Christine became an icon of the 1960s, captured in that famous black-and-white image posing naked on a back-to-front chair. Daisy said: “Christine Keeler almost isn’t my grandma in a sense. She isn’t this woman that I met. This woman who is posing on a chair, I never met that woman. I just knew Grandma.”
Christine was just 21 when she was jailed for perjury in 1963. She had been attacked by stalker Aloysius “Lucky” Gordon in April that year. But he successfully appealed after it was found she had told jurors two witnesses were not there.
Her family argue there was no doubt the assault took place and that Christine lived in fear of Gordon. She had also allegedly been put under pressure by the witnesses. But they have so far been unable to overturn the conviction. Earlier this year justice watchdogs rejected an application to send her case to the Court of Appeal.

The Criminal Cases Review Commission accepted she could not have “secured a fair trial, particularly in view of the unprecedented level of prejudicial media coverage of her at the time”. But it said: “In quashing the perjury conviction, the Court of Appeal would have a very limited ability to correct the public record in relation to [her] part in the Profumo affair.”
Her family’s last hope is to ask the Justice Secretary to recommend a pardon under the royal prerogative of mercy, which is only used in incredibly rare circumstances. An application can be considered when all other judicial routes have been exhausted, or new evidence demonstrates no offence was committed or the defendant did not commit the offence.
Most importantly, the pardon can be handed down if “the person was morally and technically innocent of the crime”. Solicitor James Harbridge, who helped compile the application, said: “It’s truly amazing this whole chain of events remain ongoing, even though Lucky Gordon admitted at his own trial that he slapped Christine.
“The jury took less than 15 minutes to convict him in June 1963, but here we are in May 2025, still seeking justice for the victim and her family.” Dr Felicity Gerry, a human rights barrister who is supporting Seymour, said: “Every woman you speak to says her conviction was a terrible miscarriage of justice. She was exploited and sent to prison. She was ‘slut-shamed’ her whole life for the Profumo affair.”
The Ministry of Justice said: “We take miscarriages of justice very seriously and the Justice Secretary considers all applications for pardons.”
Seymour has spent nearly 10 years fighting to prove his mother’s jail sentence was a desperate bid to discredit her. He now hopes the could finally help clear Christine Keeler’s name – particularly as she shared a cell with Health Minister Wes Streeting’s grandmother.
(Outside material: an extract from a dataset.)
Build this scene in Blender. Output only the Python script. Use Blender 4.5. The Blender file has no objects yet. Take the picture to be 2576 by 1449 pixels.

Seymour said: “I try not to be political but I’m bloody delighted that it’s a Labour Party and not the Tory Party, to be blunt. I’d love Labour to look at this with fresh eyes and be humane to correct an inhumane decision.”
In 2022 Mr Streeting told how his grandfather William Crowley was an armed robber who was “in and out of prison” most of his life and had known the Krays. He said Crowley “took down” his grandmother Elizabeth “Libby” Crowley, who was jailed for possession of a stolen radio and sent to HMP Holloway.
She shared a cell with Christine and they became friends, sharing the belief they were both victims of the men in their lives. On podcast Political Thinking with Nick Robinson, Mr Streeting branded Libby’s conviction a “real injustice”.
He said: “The tragedy of that makes me really angry, even now.” Referring to his grandmother’s friendship with Christine, Mr Streeting added: “Talk about chalk and cheese, you had this working-class East Ender in my nan Libby and then you had Christine Keeler of high society.
“But I remember my nan talking about Christine Keeler and feeling very strongly that she had been a victim of injustice and what had happened to her had been wrong. They stayed in contact for many years after she left prison.”